Short answer:
No, one credit doesn’t always equal one API call.
For some endpoints, especially in the Market Data API, credit usage depends on the volume of data returned, not just the number of requests.
How Credit Usage Works for the Market Data REST API
Endpoints such as historical trades, quotes, or OHLCV lists accept a limit parameter.
When this parameter is used, billing is based on data points, not per-call billing.
Rule:
Every 100 data points = 1 credit (rounded up).
Examples:
| Request | Data Points Returned | Credits Charged |
| GET /v1/ohlcv/BTC/USD/latest | 1 | 1 credit |
| GET /v1/trades/history?limit=100 | 100 | 1 credit |
| GET /v1/trades/history?limit=250 | 250 | 3 credits |
This approach ensures fairness between lightweight users and those performing heavy historical or multi-symbol queries.
Example Calculation
Let’s say you want to get 1-second interval OHLCV data for one symbol over one full day:
- Total seconds per day = 24 × 60 × 60 = 86,400 data points
- Credit cost = 86,400 ÷ 100 = 864 credits
- PAYG tier rate = $5.26/1,000 credits
- Approximate cost = $4.54 for that query
This transparent model makes it easy to forecast your data costs before running large-scale jobs.
How Credits Translate Into Pricing
REST API credits are priced on a tiered, daily reset structure, meaning that high-volume users automatically receive lower rates.
Credits are always billed per 1,000 units, with rates decreasing as your daily usage grows.
Pay As You Go example:
| Usage | Rate | Cost |
| First 1,000 credits | $5.26 / 1k | $5.26 |
| Next 1,500 credits | $2.63 / 1k | $3.95 |
| Total (2,500 credits) | $9.21 |
Professional Plan example:
| Usage | Rate | Cost |
| First 100,000 credits (quota) | Included | $0.00 |
| Next 50,000 credits | $0.20 / 1k | $10.00 |
| Total cost (150,000 credits) | $10.00 extra per day |
This tiered logic rewards active users and makes scaling predictable for enterprise teams.
REST vs. Streaming vs. FIX Pricing Models
| Protocol | Billing Metric | Notes |
| REST (Market Data) | 1 credit per 100 data points | Ideal for on-demand historical queries |
| WebSocket (Tier 1 Data) | Measured in GB (trade/quote/order book data) | Starts at $1.00/GB, decreasing with higher usage |
| WebSocket (Tier 2 Data) | Measured in MB (metadata, OHLCV, exchange rates) | Starts at $0.0625/MB, dropping with scale |
| FIX API | Per Connection-Hour (CH) | 1 FIX connection = 1 CH/hour; additional CH = $0.85 |
Each API type uses units that reflect resource intensity, data volume for WebSocket, query volume for REST, and connection time for FIX.
Why 1 Credit ≠ 1 Call
Flat credit-per-call pricing would be misleading for data-heavy workloads.

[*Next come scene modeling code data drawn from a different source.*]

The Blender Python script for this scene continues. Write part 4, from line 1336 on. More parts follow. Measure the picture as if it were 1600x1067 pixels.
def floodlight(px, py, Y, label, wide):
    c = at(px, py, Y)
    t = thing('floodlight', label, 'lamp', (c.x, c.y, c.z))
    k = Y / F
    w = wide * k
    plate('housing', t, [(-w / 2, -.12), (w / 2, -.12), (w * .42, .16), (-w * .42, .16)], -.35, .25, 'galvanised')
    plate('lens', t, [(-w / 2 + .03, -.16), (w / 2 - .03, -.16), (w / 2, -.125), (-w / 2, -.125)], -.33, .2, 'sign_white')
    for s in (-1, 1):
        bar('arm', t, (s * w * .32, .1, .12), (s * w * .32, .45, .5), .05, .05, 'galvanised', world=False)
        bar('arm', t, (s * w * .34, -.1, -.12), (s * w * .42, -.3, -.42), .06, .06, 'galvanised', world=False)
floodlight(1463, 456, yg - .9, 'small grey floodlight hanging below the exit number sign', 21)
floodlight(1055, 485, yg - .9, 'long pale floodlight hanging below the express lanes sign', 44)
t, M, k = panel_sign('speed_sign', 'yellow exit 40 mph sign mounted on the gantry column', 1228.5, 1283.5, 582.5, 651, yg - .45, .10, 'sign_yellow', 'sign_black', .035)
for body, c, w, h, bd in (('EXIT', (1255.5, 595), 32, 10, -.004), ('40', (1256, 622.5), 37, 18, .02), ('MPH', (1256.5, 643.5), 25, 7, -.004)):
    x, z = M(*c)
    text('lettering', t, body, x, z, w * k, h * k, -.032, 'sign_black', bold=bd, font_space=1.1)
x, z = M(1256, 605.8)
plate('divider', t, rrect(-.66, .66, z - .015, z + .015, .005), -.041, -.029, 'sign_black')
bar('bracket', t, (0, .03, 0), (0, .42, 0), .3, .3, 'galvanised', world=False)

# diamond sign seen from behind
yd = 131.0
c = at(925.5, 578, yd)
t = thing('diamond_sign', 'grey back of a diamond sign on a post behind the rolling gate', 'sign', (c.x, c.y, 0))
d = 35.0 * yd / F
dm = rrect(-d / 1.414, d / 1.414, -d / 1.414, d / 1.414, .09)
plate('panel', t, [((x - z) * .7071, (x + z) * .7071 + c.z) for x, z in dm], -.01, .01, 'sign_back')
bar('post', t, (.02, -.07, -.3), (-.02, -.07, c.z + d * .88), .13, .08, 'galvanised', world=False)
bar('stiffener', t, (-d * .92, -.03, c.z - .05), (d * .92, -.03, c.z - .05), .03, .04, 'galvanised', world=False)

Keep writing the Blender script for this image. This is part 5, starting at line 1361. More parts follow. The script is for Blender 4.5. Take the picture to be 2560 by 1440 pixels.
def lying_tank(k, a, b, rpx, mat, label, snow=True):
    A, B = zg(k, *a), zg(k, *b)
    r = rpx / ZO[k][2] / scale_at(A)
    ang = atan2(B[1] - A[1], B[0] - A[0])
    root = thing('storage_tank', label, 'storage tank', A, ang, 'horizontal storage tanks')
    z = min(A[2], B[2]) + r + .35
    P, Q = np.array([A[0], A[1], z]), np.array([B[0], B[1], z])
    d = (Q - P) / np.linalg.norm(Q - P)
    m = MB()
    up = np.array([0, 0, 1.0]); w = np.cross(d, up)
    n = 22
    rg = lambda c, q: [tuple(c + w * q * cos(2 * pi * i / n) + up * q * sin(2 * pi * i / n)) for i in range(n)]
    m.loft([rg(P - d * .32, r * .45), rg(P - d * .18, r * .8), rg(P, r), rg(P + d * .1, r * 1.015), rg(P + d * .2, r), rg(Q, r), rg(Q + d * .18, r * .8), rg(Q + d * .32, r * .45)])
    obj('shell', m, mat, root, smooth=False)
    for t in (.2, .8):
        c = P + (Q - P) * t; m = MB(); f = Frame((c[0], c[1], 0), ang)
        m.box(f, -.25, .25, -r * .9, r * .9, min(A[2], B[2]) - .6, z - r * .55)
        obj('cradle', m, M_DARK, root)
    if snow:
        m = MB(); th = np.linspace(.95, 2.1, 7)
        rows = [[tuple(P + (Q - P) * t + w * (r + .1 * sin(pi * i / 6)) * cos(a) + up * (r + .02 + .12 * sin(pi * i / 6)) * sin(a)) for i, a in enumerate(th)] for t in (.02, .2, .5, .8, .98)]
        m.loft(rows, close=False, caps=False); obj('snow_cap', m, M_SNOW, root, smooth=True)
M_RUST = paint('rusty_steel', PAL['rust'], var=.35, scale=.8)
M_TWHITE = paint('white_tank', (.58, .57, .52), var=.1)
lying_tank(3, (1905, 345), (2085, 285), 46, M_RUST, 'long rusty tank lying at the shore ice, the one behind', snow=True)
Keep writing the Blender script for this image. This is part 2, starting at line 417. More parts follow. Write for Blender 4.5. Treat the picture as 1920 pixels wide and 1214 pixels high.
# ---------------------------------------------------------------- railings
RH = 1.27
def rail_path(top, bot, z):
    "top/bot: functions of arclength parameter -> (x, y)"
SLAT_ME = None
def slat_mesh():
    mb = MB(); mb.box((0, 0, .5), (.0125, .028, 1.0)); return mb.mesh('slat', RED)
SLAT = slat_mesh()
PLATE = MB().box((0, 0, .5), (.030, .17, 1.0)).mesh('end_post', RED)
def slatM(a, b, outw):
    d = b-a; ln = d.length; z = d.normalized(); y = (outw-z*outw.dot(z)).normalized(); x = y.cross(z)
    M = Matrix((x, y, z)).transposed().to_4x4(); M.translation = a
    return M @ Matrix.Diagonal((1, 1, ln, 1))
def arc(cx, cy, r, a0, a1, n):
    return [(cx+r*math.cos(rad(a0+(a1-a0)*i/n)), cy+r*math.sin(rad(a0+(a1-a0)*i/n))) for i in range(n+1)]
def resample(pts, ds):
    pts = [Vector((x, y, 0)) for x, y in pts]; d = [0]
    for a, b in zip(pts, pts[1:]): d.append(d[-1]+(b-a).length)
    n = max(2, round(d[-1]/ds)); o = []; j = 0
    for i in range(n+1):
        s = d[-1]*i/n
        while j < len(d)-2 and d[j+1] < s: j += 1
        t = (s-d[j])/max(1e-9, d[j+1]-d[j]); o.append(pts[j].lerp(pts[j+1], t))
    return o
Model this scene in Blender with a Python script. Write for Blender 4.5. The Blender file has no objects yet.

In practice, credit consumption varies with:
| Factor | Description | Example Impact |
| Data complexity | Level of granularity | Tick or L3 data > OHLCV |
| Time range | Historical depth | 1 month > 1 day |
| Exchange scope | Number of markets in one call | Multi-exchange query > single exchange |
So while a metadata query may only cost 1 credit, a full-depth order book or multi-year tick history request could consume dozens - even hundreds - of credits.
Tips to Optimize Credit Usage
- Batch requests efficiently: Avoid overlapping symbol/time ranges.
- Cache static data: Reuse metadata (symbols, assets, exchanges).
- Use streaming: Continuous WebSocket feeds are more credit-efficient for live updates.
- Schedule heavy jobs: Run large backfills during off-peak hours to improve performance.
Following these practices can reduce credit usage by 30–50% without sacrificing coverage.
Related FAQs
- API Rate Limits and Credit Consumption Guide. CoinAPI Usage and Billing Explained
- What you get with a free crypto API from CoinAPI ($25 credits)
- How to Use CoinAPI effectively Without Exceeding Free Credits
Summary
Credits are the currency of data access, but they don’t always map 1:1 with API calls.
CoinAPI’s pricing is transparent, whether you use REST, WebSocket, or FIX, aligning cost with the true volume of data processed rather than arbitrary call counts.
This ensures predictable scaling and fair billing for both small developers and enterprise-level trading systems.